Wednesday 16 July 2014

Latest UK jobs market data: employment rate equals record high, cash pay rises at record low, real wage squeeze bites harder

The Office for National Statistics (ONS) has released the latest set of UK labour market data, mostly covering the three months March to May 2014.

The state of Britain’s jobs market gets more puzzling by the month. The number of people in work has increased by a further 254,000 to 30.64 million and the employment rate – the proportion of the working age population in work – has reached a record equalling 73.1%, higher than the pre-recession peak, while the unemployment rate has fallen to 6.5% (2.12 million) even though more people are entering the market to look for work. Full-time employees account for the bulk of the latest increase. Underemployment (i.e. part-timers who want a full-time job), though still very high, fell by 61,000 to 1.360 million. As well as the overall fall in unemployment, the number of jobless 16-24 year olds has fallen by 64,000, long-term unemployment is down 33,000, and the count of jobless people in receipt of Jobseeker’s Allowance fell by just over 36,000 in May. Meanwhile the level of job vacancies continues to rise and is now only 48,000 lower than the pre-recession high.

However, whereas one would normally expect all this good news on jobs to be reflected in bigger pay increases as the labour market tightens, the annual rate of growth of total pay for employees in cash terms is still running at only 0.3%, while regular pay (stripping out the effect of bonus payments) is rising by just 0.7% per year, the slowest annual rate of growth since comparable records began in 2001, resulting in an even tougher bite on real earnings and living standards (the CPI inflation rate was 1.5% at the time the latest pay data were compiled in May, though the rate increased to 1.9% in June).

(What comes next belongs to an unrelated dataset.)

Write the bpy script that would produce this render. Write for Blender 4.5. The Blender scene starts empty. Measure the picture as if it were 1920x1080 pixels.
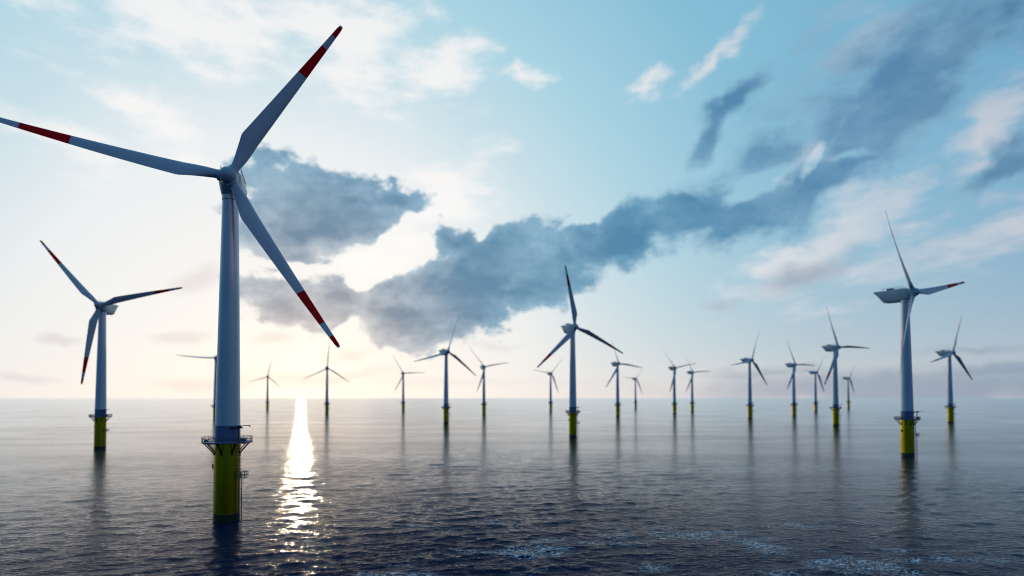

The British jobs market is therefore at present something of an oddity: a record equalling employment rate, yet with cash pay rises at a record low and a real wage squeeze that is still biting hard. We should be celebrating an economy clearly on the fast track back to full employment. But full employment without stronger growth in pay and productivity is not the kind of full employment to hang out the bunting for.